An open-source low-cost sensor for SNR-based GNSS reflectometry: design and long-term validation towards sea-level altimetry

• Published in: GPS solutions Vol. 25; no. 2
• Main Authors: Fagundes, M. A. R., Mendonça-Tinti, I., Iescheck, A. L., Akos, D. M., Geremia-Nievinski, F.
• Format: Journal Article
• Language: English
• Published: Berlin/Heidelberg Springer Berlin Heidelberg 01.04.2021; Springer Nature B.V
• Subjects: Altimeters; Altimetry; Atmospheric Sciences; Automotive Engineering; Climate change; Coastal waters; Coastal zone; Commercial off-the-shelf technology; Earth and Environmental Science; Earth Sciences; Electrical Engineering; Environmental monitoring; Gauges; Geodetic surveys; Geodetics; Geophysics/Geodesy; Global navigation satellite system; GPS Toolbox; Ground stations; Ground-based observation; Open source software; Radar; Reflectometry; Sea level; Sensors; Signal monitoring; Signal to noise ratio; Software; Solar power; Space Exploration and Astronautics; Space Sciences (including Extraterrestrial Physics; Time series; Water levels; Low-cost; Open-source; Altimetry; Arduino; GNSS-R
• ISSN: 1080-5370; 1521-1886
• DOI: 10.1007/s10291-021-01087-1

Monitoring sea level is critical due to climate change observed over the years. Global Navigation Satellite System Reflectometry (GNSS-R) has been widely demonstrated for coastal sea-level monitoring. The use of signal-to-noise ratio (SNR) observations from ground-based stations has been especially productive for altimetry applications.
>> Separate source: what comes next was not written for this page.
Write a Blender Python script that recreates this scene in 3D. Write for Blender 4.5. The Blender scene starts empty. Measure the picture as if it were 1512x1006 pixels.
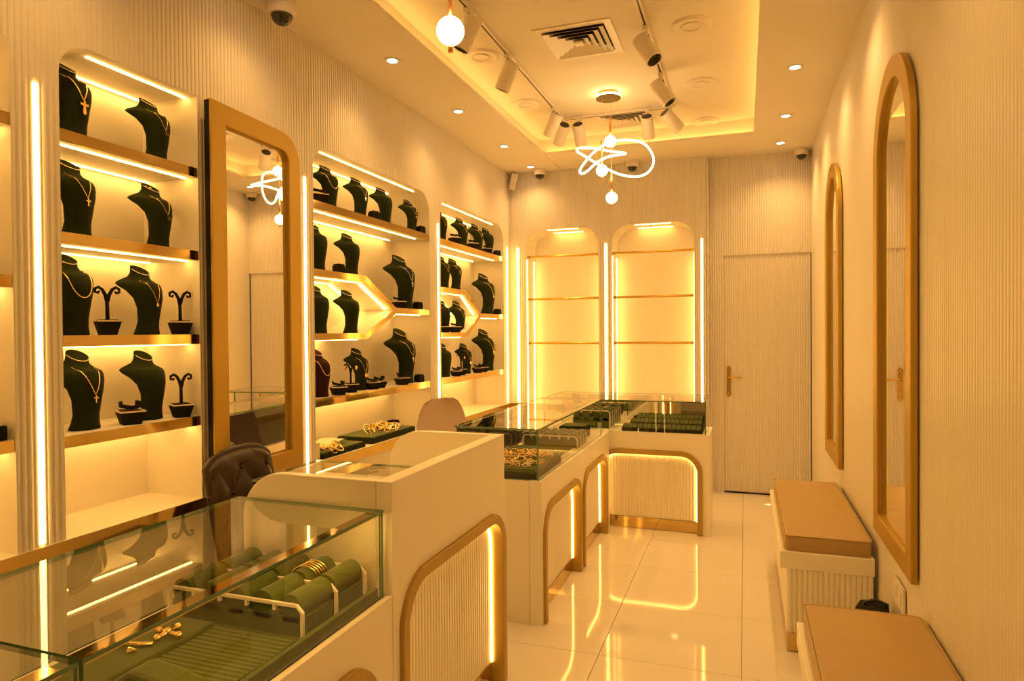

SNR records an interference pattern whose oscillation frequency allows retrieving the unknown reflector height. Here we report the development and validation of a complete hardware and software system for SNR-based GNSS-R. We make it available as open source based on the Arduino platform. It costs about US$200 (including solar power supply) and requires minimal assembly of commercial off-the-shelf components. As an initial validation towards applications in coastal regions, we have evaluated the system over approximately 1 year by the Guaíba Lake in Brazil. We have compared water-level altimetry retrievals with independent measurements from a co-located radar tide gauge (within 10 m). The GNSS-R device ran practically uninterruptedly, while the reference radar gauge suffered two malfunctioning periods, resulting in gaps lasting for 44 and 38 days. The stability of GNSS-R altimetry results enabled the detection of miscalibration steps (10 cm and 15 cm) inadvertently introduced in the radar gauge after it underwent maintenance. Excluding the radar gaps and its malfunctioning periods (reducing the time series duration from 317 to 147 days), we have found a correlation of 0.989 and RMSE of 2.9 cm in daily means. To foster open science and lower the barriers for entry in SNR-based GNSS-R research and applications, we make a complete bill of materials and build tutorials freely available on the Internet so that interested researchers can  replicate the system.